As is the case for many college basketball teams this time of year, there still are kinks to be worked out by head coach Tom Izzo and the No. 19 MSU basketball team. However, in the nonconference season, aside from a few games, it’s often hard to find a fair point of evaluation.
Through eight games, the Spartans (6-2) have a marquee victory over then-No. 7 Kansas in the Champions Classic, while they’ve struggled in victories over Boise State and Louisiana-Lafayette and also in a loss to Miami (Fla.).
Thus far, the team has battled turnovers, injuries to guards Gary Harris and Travis Trice and lineup inconsistency, which has stunted the progress Izzo hoped he would see to this
point.
As the nonconference season winds down with just five more games before the team opens up the Big Ten season, Izzo said there’s plenty of work to be done. Izzo’s next chance to evaluate where his team is comes in Wednesday’s game against the Southwestern Athletic Conference’s Arkansas-Pine Bluff (8 p.m., Big Ten Network).
“The game coming up, it’s a running team, too,” Izzo said. “It’s a very athletic team; maybe the most athletic bigs that we’ve played against, and yet a team that’s been streaky. (They) played very well in stretches against Oregon, Arizona State and then maybe shot themselves in the foot with some quick shooting and turnovers at the end.”
The Golden Lions (1-6), who open their season on a 12-game road trip, come to Breslin Center on a four-game losing skid, dropping games to San Diego State, Washington State, Arizona State and Oregon, with the team’s lone win of the year coming against the University of Maryland-Eastern Shores.
Coming off a lopsided victory Saturday against Nicholls State, the Spartans enter the game with another chance to showcase their new lineup, which features senior Derrick Nix at center, sophomore guard Branden Dawson playing the power forward position with junior center Adreian Payne coming off the bench. Although it’s an adjustment period for the team, junior guard Keith Appling said it really won’t change the style of play the team’s trying to execute on the court.
“It really doesn’t matter who’s in there,” Appling said. “(Nix and Payne are) pretty good athletes, and they can get up and down the floor a little bit. It really doesn’t matter which one is on the floor; we’re still going to try to run.”

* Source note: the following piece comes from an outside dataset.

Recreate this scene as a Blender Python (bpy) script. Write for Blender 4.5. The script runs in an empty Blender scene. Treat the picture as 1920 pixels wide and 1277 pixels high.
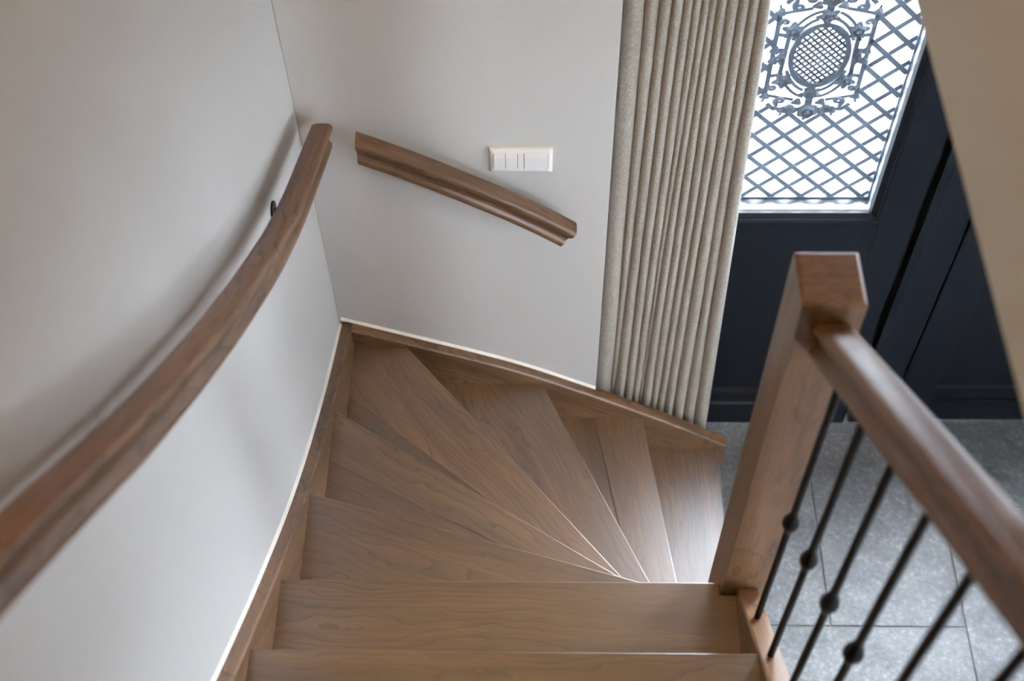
import bpy, bmesh, math, random
from mathutils import Vector, Matrix
random.seed(7)
sc = bpy.context.scene
col = sc.collection
H = 3.6393            # eye height of the camera above the tiled hall floor (all z below are relative to the eye)

# ---------------------------------------------------------------- camera
cd = bpy.data.cameras.new('camera'); cam = bpy.data.objects.new('camera', cd); col.objects.link(cam)
F_PX = 2361.8
cd.sensor_width = 36.0; cd.sensor_fit = 'HORIZONTAL'; cd.lens = F_PX / 1920 * 36.0
cd.clip_start = 0.02; cd.clip_end = 200
pit, yaw, rol = math.radians(54.42), math.radians(2.07), math.radians(-1.498)
fw = Vector((0, math.cos(pit), -math.sin(pit))); up = Vector((0, math.sin(pit), math.cos(pit))); rt = Vector((1, 0, 0))
Zr = Matrix.Rotation(yaw, 3, 'Z'); fw = Zr @ fw; up = Zr @ up; rt = Zr @ rt
c_, s_ = math.cos(rol), math.sin(rol)
rt, up = c_ * rt + s_ * up, -s_ * rt + c_ * up
cam.matrix_world = Matrix(((rt.x, up.x, -fw.x, 0), (rt.y, up.y, -fw.y, 0), (rt.z, up.z, -fw.z, H), (0, 0, 0, 1)))
cd.dof.use_dof = True; cd.dof.focus_distance = 2.95; cd.dof.aperture_fstop = 2.8
sc.camera = cam

# ---------------------------------------------------------------- world, lights, exposure
w = bpy.data.worlds.new('overcast_sky'); sc.world = w; w.use_nodes = True
bg = w.node_tree.nodes['Background']
bg.inputs[0].default_value = (0.82, 0.875, 1.0, 1); bg.inputs[1].default_value = 55.0

def area(name, loc, rot, sx, sy, power, color, portal=False, spread=180):
    ld = bpy.data.lights.new(name, 'AREA'); ld.shape = 'RECTANGLE'; ld.size = sx; ld.size_y = sy
    ld.energy = power; ld.color = color; ld.spread = math.radians(spread)
    o = bpy.data.objects.new(name, ld); col.objects.link(o); o.location = loc; o.rotation_euler = rot
    if portal: ld.cycles.is_portal = True
    return o
# warm ceiling downlights
def downlight(name, loc, power, radius=0.04, color=(1.0, 0.72, 0.44), angle=130):
    ld = bpy.data.lights.new(name, 'SPOT'); ld.energy = power; ld.color = color; ld.shadow_soft_size = radius
    ld.spot_size = math.radians(angle); ld.spot_blend = 0.8
    o = bpy.data.objects.new(name, ld); col.objects.link(o); o.location = loc
    return o
downlight('stair_downlight', (-0.05, 1.15, H + 1.62), 34, color=(1.0, 0.63, 0.22))
ld_ = downlight('landing_downlight', (-0.34, 0.10, H + 1.62), 56, color=(1.0, 0.62, 0.19))
ld_.rotation_euler = (0, math.radians(-25), 0)

vs = sc.view_settings
vs.view_transform = 'Standard'; vs.look = 'None'; vs.exposure = 0.47; vs.gamma = 1.0; vs.use_curve_mapping = False
sc.cycles.use_denoising = True
sc.cycles.max_bounces = 10; sc.cycles.diffuse_bounces = 6; sc.cycles.transparent_max_bounces = 16
sc.cycles.sample_clamp_indirect = 30.0

# ---------------------------------------------------------------- materials
def new_mat(name):
    m = bpy.data.materials.new(name); m.use_nodes = True
    nt = m.node_tree; b = nt.nodes['Principled BSDF']
    return m, nt, b
def N(nt, typ, **kw):
    n = nt.nodes.new(typ)
    for k, v in kw.items(): setattr(n, k, v)
    return n
def ramp(nt, fac, stops):
    r = N(nt, 'ShaderNodeValToRGB'); e = r.color_ramp.elements
    e[0].position, e[0].color = stops[0][0], (*stops[0][1], 1)
    e[1].position, e[1].color = stops[-1][0], (*stops[-1][1], 1)
    for p, c in stops[1:-1]:
        n = e.new(p); n.color = (*c, 1)
    nt.links.new(fac, r.inputs[0]); return r.outputs[0]
def noise(nt, vec, scale, detail=4, rough=0.5, dist=0.0):
    n = N(nt, 'ShaderNodeTexNoise'); n.inputs['Scale'].default_value = scale; n.inputs['Detail'].default_value = detail
    n.inputs['Roughness'].default_value = rough; n.inputs['Distortion'].default_value = dist
    nt.links.new(vec, n.inputs['Vector']); return n.outputs['Fac']
def mapping(nt, vec, scale, loc=(0, 0, 0)):
    m = N(nt, 'ShaderNodeMapping'); m.inputs['Scale'].default_value = scale; m.inputs['Location'].default_value = loc
    nt.links.new(vec, m.inputs['Vector']); return m.outputs[0]
def mixc(nt, a, b, fac, mode='MIX'):
    m = N(nt, 'ShaderNodeMix', data_type='RGBA', blend_type=mode)
    for s, v in ((6, a), (7, b)):
        if isinstance(v, tuple): m.inputs[s].default_value = (*v, 1)
        else: nt.links.new(v, m.inputs[s])
    if isinstance(fac, float): m.inputs[0].default_value = fac
    else: nt.links.new(fac, m.inputs[0])
    return m.outputs[2]
def bump(nt, b, h, strength, dist):
    n = N(nt, 'ShaderNodeBump'); n.inputs['Strength'].default_value = strength; n.inputs['Distance'].default_value = dist
    nt.links.new(h, n.inputs['Height']); nt.links.new(n.outputs[0], b.inputs['Normal'])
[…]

As it pertains to Nix, the new lineup gives him an opportunity to show what he’s capable of without Payne on the floor. The 6-feet-9 center, who graded his team as an A-minus at this point in the season, sees the opportunity to get more touches in the post with only one big body in the paint at a time.
But as the Big Ten season approaches, Nix said it’s essential to find a way to play together well in his final season with Izzo and the Spartans.
“At the end of the day, I’m the only senior on the team, so I’m playing for my livelihood,” Nix said. “I don’t got no more years, so if I gotta call people out to determine my life after this, I gotta do what I gotta do.”